Charles Darwin was a rhetorical and networking genius. His Origin of the Species sold out on the day of publication. A century and a half later, the Origin remains an astonishing literary success. The skeptic can’t help but admire the achievement. Who can resist Darwin’s universal solvent of reason dissolving all observations at odds with passion for his paradigm? Who can doubt the rhetorical devices that not only sold how nature selected the intricacies of the eye but eliminated any need for a window to the soul?

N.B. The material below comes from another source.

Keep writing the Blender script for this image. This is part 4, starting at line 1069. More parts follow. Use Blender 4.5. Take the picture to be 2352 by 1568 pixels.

We will, therefore, make no attempt to disprove the stories of natural history told by Darwin or his Disciples. When the stories can predict what natural selection will do next, they may even graduate from historical revisionism to qualify as natural science. In the meantime, we will train skeptics to recognize the rhetorical devices used when borrowing the prestige of science to sell ideology rather than engineer the physical universe, to warn the skeptic that advertising space travel and delivering natural selection is like advertising the Mona Lisa’s smile and delivering a Rorschach test.
The guillotine may have been the least pleasant legacy of the Enlightenment, but the skeptic guesses that selling ideology as science proves more persistent, pernicious, and perverse. Today, prenatal test scores determine who can enter our brave new world, build better bell curves, and lend hope that the spirit of eugenics cannot perish. Biomythology will train the skeptic to see how scientific reason and evidence can be as convincing as a serial killer’s smile on your first date.